Friday, October 19, 2018

Alejo Carpentier, The Chase (1956)


Boy, THIS one certainly went faster. Yes, it's less than half as long as The Lost Steps, but even adjusting for that. So here's the deal: there's a college student who dropped out to join a revolutionary group committing acts of terrorism against the authorities is on the run from said authorities. He takes refuge in a concert hall where a symphony is performing Beethoven's Eroica. Most of the novella takes place in flashback, mostly from his perspective but also from that of a ticket-seller at the concert hall. The whole thing is meant to mimic a musical piece, with the fugitive's narrative being the main theme, interwoven with that of the ticket-seller and also a prostitute, Estrella, with whom they are both involved.

You might wonder: what are the political valences of this book? Should it be seen as a critique of the Batista regime? Well, Carpentier was living in exile in Venezuela when he wrote the book, so he could have spoken out had he wanted to, but if there's any concrete political commentary here, it's pretty oblique. As I see it, it's a more generalized portrait of power and resistance. The whole thing is, appropriately, rather operatic; I can easily imagine someone writing an actual opera based on it. Actually, the more I think about it, the more cool that sounds. Someone get on it.

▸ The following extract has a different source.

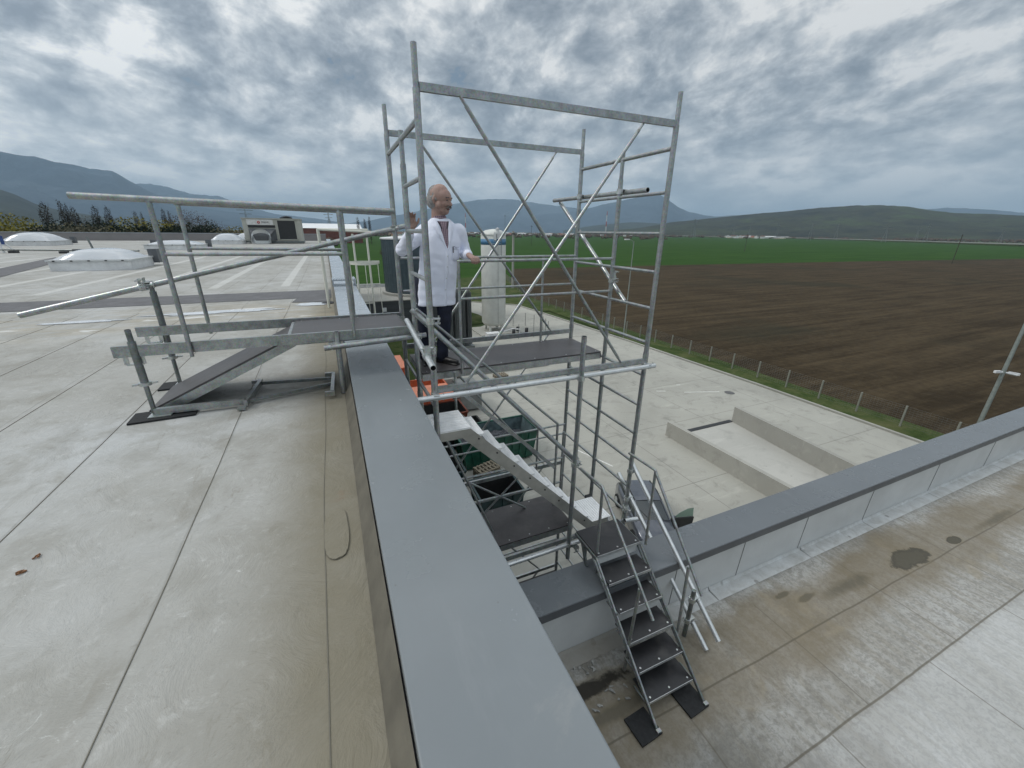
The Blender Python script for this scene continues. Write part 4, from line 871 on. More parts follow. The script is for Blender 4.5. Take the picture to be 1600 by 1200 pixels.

It's pretty riveting. It's one of those things where it's a bit disorienting at first, trying to put things together, but then it's rewarding when everything falls into place. You really feel the protagonist's inevitable downfall. "One of the few perfect novellas in Spanish," Guillermo Cabrera Infante called it. I think I'd have to reread it in order to render my own verdict in that regard, but Carpentier was a great talent, and can you believe the English translation didn't appear until 1989, thirty-three years after it was published? MY GOODNESS.